◆ Exercise
Only the lines from the one containing "Write part 3" through the final line of the material below should be output, exactly as they stand.

◆ Source material
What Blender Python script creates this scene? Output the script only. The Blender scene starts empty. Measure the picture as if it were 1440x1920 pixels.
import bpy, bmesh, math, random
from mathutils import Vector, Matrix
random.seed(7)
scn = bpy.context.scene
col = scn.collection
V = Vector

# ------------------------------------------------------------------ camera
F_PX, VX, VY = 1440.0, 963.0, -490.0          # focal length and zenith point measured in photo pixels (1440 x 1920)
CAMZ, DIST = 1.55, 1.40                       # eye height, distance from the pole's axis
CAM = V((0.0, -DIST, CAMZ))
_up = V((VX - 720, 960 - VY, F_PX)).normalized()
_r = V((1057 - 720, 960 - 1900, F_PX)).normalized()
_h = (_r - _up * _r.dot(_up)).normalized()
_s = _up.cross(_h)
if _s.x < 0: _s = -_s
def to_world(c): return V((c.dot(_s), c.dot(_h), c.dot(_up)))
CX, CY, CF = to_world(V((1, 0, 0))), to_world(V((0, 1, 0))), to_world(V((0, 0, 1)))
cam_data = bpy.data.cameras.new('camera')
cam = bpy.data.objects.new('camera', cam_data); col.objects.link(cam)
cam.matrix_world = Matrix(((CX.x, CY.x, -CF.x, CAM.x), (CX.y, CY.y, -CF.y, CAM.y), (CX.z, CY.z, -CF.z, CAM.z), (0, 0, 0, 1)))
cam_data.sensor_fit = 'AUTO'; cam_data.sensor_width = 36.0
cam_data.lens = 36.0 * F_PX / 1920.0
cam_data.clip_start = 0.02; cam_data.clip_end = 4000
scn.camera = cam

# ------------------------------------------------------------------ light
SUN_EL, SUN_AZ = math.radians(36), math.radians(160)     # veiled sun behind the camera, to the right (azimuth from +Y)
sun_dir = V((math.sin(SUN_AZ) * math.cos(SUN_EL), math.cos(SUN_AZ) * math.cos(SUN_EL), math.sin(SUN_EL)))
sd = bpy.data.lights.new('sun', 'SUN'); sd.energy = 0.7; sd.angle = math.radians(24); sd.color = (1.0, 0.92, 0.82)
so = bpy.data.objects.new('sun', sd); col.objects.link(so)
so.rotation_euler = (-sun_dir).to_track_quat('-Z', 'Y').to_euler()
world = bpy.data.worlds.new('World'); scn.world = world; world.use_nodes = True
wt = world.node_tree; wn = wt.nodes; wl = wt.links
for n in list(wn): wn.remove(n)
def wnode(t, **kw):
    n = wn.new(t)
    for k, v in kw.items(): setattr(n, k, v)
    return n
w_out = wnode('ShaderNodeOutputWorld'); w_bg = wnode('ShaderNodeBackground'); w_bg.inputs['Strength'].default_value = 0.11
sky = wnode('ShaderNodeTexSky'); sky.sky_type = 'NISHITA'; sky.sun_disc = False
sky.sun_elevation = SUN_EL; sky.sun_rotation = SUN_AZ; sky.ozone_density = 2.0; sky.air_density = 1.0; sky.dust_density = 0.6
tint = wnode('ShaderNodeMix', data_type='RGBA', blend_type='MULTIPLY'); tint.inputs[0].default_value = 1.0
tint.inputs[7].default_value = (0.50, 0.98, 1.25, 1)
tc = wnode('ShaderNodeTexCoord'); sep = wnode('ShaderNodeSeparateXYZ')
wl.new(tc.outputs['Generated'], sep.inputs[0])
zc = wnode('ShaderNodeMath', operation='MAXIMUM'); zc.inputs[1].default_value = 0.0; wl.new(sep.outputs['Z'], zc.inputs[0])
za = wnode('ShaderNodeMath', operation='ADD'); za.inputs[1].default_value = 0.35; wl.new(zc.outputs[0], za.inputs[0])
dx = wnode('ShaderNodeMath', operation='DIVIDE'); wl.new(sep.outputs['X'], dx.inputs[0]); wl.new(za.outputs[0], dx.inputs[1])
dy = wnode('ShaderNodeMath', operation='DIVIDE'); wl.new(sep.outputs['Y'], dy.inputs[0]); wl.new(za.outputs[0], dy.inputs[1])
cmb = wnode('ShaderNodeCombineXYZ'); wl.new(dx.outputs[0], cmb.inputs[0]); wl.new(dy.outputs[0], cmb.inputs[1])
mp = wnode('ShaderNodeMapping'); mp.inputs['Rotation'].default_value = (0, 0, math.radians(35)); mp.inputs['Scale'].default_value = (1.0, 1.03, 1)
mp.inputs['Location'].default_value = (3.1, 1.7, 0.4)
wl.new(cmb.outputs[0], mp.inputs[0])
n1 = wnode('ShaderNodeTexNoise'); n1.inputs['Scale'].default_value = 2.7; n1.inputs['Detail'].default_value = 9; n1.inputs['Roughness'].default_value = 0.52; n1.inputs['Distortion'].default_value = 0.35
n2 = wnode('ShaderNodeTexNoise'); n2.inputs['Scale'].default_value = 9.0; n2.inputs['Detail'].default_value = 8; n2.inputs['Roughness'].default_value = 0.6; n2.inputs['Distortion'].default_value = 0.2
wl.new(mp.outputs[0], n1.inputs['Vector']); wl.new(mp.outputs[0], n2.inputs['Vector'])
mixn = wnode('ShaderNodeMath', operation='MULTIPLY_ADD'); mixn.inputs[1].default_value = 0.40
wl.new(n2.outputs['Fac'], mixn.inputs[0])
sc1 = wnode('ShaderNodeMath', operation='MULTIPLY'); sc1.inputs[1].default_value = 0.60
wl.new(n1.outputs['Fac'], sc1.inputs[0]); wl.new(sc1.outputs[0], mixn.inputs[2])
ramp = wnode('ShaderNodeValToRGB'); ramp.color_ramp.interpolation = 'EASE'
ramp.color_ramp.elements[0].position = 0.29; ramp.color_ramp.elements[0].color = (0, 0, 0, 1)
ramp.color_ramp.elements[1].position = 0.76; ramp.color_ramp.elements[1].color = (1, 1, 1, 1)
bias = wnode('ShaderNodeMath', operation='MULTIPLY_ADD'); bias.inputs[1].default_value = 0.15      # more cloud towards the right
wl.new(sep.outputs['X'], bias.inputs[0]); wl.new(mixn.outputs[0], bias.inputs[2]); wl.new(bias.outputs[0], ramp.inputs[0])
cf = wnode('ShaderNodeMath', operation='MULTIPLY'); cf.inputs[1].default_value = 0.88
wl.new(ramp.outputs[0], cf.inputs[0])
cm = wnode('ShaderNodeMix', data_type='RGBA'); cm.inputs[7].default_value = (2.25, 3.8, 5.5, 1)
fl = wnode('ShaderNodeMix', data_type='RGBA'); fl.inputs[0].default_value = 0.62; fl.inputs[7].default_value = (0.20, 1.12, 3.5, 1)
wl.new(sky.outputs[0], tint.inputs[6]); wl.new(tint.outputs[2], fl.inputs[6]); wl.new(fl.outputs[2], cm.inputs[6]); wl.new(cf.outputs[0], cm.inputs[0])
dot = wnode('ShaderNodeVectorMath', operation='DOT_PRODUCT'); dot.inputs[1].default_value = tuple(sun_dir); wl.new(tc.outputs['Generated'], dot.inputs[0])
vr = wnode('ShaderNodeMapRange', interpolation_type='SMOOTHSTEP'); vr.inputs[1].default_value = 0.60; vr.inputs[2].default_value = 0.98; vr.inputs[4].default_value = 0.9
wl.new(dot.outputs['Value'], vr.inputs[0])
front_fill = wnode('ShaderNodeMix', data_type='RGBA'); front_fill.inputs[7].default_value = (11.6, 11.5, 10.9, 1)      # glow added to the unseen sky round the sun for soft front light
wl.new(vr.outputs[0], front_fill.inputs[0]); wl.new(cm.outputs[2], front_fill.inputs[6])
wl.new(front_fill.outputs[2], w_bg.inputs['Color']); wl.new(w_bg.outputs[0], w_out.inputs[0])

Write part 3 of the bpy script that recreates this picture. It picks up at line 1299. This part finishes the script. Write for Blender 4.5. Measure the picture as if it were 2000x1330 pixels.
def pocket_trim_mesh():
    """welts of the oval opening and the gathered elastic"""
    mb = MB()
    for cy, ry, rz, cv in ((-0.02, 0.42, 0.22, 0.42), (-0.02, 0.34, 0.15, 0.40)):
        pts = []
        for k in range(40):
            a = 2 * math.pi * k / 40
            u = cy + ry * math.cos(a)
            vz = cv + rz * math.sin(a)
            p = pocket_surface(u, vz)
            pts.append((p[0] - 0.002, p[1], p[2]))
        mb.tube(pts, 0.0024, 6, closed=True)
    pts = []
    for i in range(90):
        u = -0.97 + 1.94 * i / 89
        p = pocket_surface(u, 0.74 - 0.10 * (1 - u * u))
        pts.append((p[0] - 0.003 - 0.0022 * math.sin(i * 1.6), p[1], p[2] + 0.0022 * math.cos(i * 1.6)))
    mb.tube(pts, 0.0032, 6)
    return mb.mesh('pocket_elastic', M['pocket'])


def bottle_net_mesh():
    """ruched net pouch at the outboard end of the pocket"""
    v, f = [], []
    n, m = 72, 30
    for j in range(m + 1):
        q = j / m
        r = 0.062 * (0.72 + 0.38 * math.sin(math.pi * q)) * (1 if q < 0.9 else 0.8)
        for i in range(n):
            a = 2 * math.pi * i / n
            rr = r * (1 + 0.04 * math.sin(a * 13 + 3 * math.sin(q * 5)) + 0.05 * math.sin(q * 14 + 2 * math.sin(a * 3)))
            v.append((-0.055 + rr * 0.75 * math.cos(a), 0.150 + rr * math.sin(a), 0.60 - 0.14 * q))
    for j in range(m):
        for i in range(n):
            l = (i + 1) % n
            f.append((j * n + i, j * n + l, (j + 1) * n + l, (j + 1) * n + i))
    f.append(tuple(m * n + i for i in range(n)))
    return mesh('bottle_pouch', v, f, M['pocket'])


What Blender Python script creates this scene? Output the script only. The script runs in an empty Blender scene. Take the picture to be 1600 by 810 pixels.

◆ Written answer
Write part 3 of the bpy script that recreates this picture. It picks up at line 1299. This part finishes the script. Write for Blender 4.5. Measure the picture as if it were 2000x1330 pixels.
def pocket_trim_mesh():
    """welts of the oval opening and the gathered elastic"""
    mb = MB()
    for cy, ry, rz, cv in ((-0.02, 0.42, 0.22, 0.42), (-0.02, 0.34, 0.15, 0.40)):
        pts = []
        for k in range(40):
            a = 2 * math.pi * k / 40
            u = cy + ry * math.cos(a)
            vz = cv + rz * math.sin(a)
            p = pocket_surface(u, vz)
            pts.append((p[0] - 0.002, p[1], p[2]))
        mb.tube(pts, 0.0024, 6, closed=True)
    pts = []
    for i in range(90):
        u = -0.97 + 1.94 * i / 89
        p = pocket_surface(u, 0.74 - 0.10 * (1 - u * u))
        pts.append((p[0] - 0.003 - 0.0022 * math.sin(i * 1.6), p[1], p[2] + 0.0022 * math.cos(i * 1.6)))
    mb.tube(pts, 0.0032, 6)
    return mb.mesh('pocket_elastic', M['pocket'])


def bottle_net_mesh():
    """ruched net pouch at the outboard end of the pocket"""
    v, f = [], []
    n, m = 72, 30
    for j in range(m + 1):
        q = j / m
        r = 0.062 * (0.72 + 0.38 * math.sin(math.pi * q)) * (1 if q < 0.9 else 0.8)
        for i in range(n):
            a = 2 * math.pi * i / n
            rr = r * (1 + 0.04 * math.sin(a * 13 + 3 * math.sin(q * 5)) + 0.05 * math.sin(q * 14 + 2 * math.sin(a * 3)))
            v.append((-0.055 + rr * 0.75 * math.cos(a), 0.150 + rr * math.sin(a), 0.60 - 0.14 * q))
    for j in range(m):
        for i in range(n):
            l = (i + 1) % n
            f.append((j * n + i, j * n + l, (j + 1) * n + l, (j + 1) * n + i))
    f.append(tuple(m * n + i for i in range(n)))
    return mesh('bottle_pouch', v, f, M['pocket'])


What Blender Python script creates this scene? Output the script only. The script runs in an empty Blender scene. Take the picture to be 1600 by 810 pixels.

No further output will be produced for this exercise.